Function operations are processes that combine two or more functions in ways that produce a new function. In algebra, the most common operations are addition, subtraction, multiplication, division, and composition. The operation that is most intriguing among these is the composition of functions, denoted by \(f \circ g\). This operation involves applying one function to the results of another function.

For example, if you have two functions, \(f(x)\) and \(g(x)\), the composition \(f \circ g(x)\) means you first apply \(g(x)\) and then apply \(f(x)\) to the result. It's like a 'function of a function'. The order in which the functions are composed matters, as \(f \circ g(x)\) generally yields a different result than \(g \circ f(x)\). In our case, we've seen that the composition requires us to substitute \(g(x)\) into \(f(x)\), and then simplify to find the new composite function.
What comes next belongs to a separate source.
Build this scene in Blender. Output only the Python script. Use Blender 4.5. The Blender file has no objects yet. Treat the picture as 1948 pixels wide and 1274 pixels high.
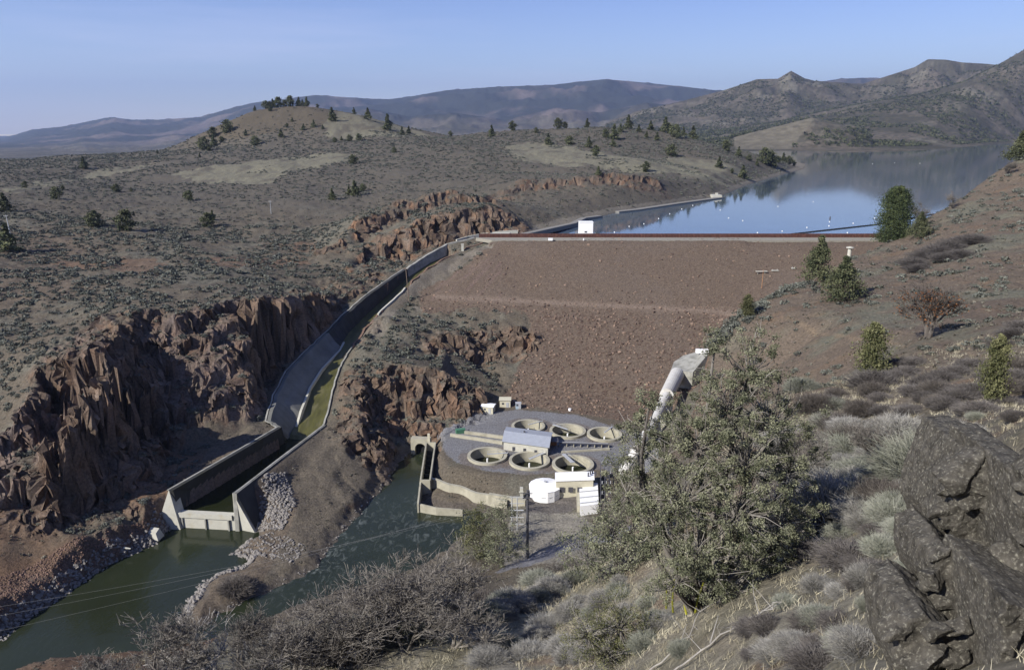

Algebraic functions are functions that can be expressed using arithmetic operations and can involve powers and roots of the variable \(x\). They are the building blocks of algebra and form the basis for advanced topics in mathematics and sciences. Algebraic functions are represented by equations involving polynomials, rational expressions, and radicals, among others.

In this instance, \(f(x) = 7x + 1\) and \(g(x) = 2x^2 - 9\) are both algebraic functions. The first function, \(f\), is a linear function, as it graphs a straight line with a slope of 7 and a y-intercept of 1. The second function, \(g\), is a quadratic function, which graphs a parabola. It has a leading coefficient of 2, which determines the degree and the 'width' of the parabola, and a constant term of -9, which affects its vertical position on the graph.

Function evaluation involves finding the value of a function for a particular value of \(x\). When you evaluate a function, you simply substitute the number for \(x\) and calculate the result. It's a fundamental skill in algebra since it allows you to understand the behavior of functions at specific points.

Whenever you're given a function like \(f(x)\) or \(g(x)\), and you need to evaluate it at a point such as \(x = 2\), you replace every \(x\) in the function's formula with 2 and then simplify. For example, by evaluating \(f \circ g(2)\), we calculate the value of \(g(x)\) at \(x = 2\) and then plug this value into the function \(f(x)\). In the exercise, this evaluation showed us that the value of the composed function \(f \circ g\) at \(x = 2\) is -6.